A recent theoretical study details the influence of relativistic effects on Hong-Ou-Mandel (HOM) interference, a quantum phenomenon demonstrating the indistinguishability of photons. The research calculates relativistic time delays to second order, utilising both particle and wave descriptions of photons to predict interference patterns.

HOM interference occurs when two photons arrive at a beam splitter simultaneously. If the photons are indistinguishable, they will exit the beam splitter together or separately, resulting in a characteristic dip in the coincidence count rate – the probability of detecting both photons at the same time. Any factor altering the arrival time of the photons impacts this interference pattern.

Researchers employed two distinct approaches to calculate these time delays. The particle perspective uses the null geodesic equation – describing the path of massless particles like photons – to determine travel time. The wave perspective utilises the Klein-Gordon equation, a relativistic wave equation, to model photon propagation. Calculations reveal discrepancies between the predicted time delays and resulting coincidence probabilities when using each approach. Crucially, existing experimental data supports the predictions derived from the wave perspective.

The analysis extends to a rectangular interferometer – an optical instrument utilising interference of light waves – to explore the effects of frame-dragging (the distortion of spacetime caused by rotating massive objects) and gravitational redshift (the change in frequency of light due to gravity). The study demonstrates that increasing the number of times light traverses the interferometer – completing more ‘loops’ – amplifies these relativistic effects.
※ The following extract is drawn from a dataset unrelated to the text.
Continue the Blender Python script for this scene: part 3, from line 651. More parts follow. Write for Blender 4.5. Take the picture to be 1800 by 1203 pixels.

Notably, the researchers found that the next-order Sagnac effect – a phenomenon arising from gravitational acceleration that affects the phase of light – exhibits a magnitude comparable to other well-established relativistic effects such as Thomas precession (a relativistic correction to the precession of a gyroscope), the geodetic effect (the curvature of spacetime around a massive body), and the Lense-Thirring effect (frame-dragging caused by a rotating mass). This finding underscores the importance of accounting for a broader range of relativistic contributions when designing and interpreting high-precision experiments.

To maximise the detectability of these subtle effects, the researchers investigated the impact of increasing the number of loops photons complete within the interferometer. Their methodological framework provides a robust tool for detecting and quantifying relativistic effects in terrestrial laboratories. The study suggests utilising the difference between HOM interference patterns generated with varying effective time delays as a promising avenue for future experiments, potentially enabling the detection of even more subtle relativistic phenomena.

The researchers determined the minimum number of loops photons must traverse to detect the leading-order Sagnac effect and redshift caused by gravitational acceleration, given current experimental precision. This work highlights the significance of considering gravitational contributions to relativistic corrections in precision interferometry. Accurate modelling of these effects is crucial for applications including gravitational wave detection, satellite navigation systems, and fundamental tests of general relativity.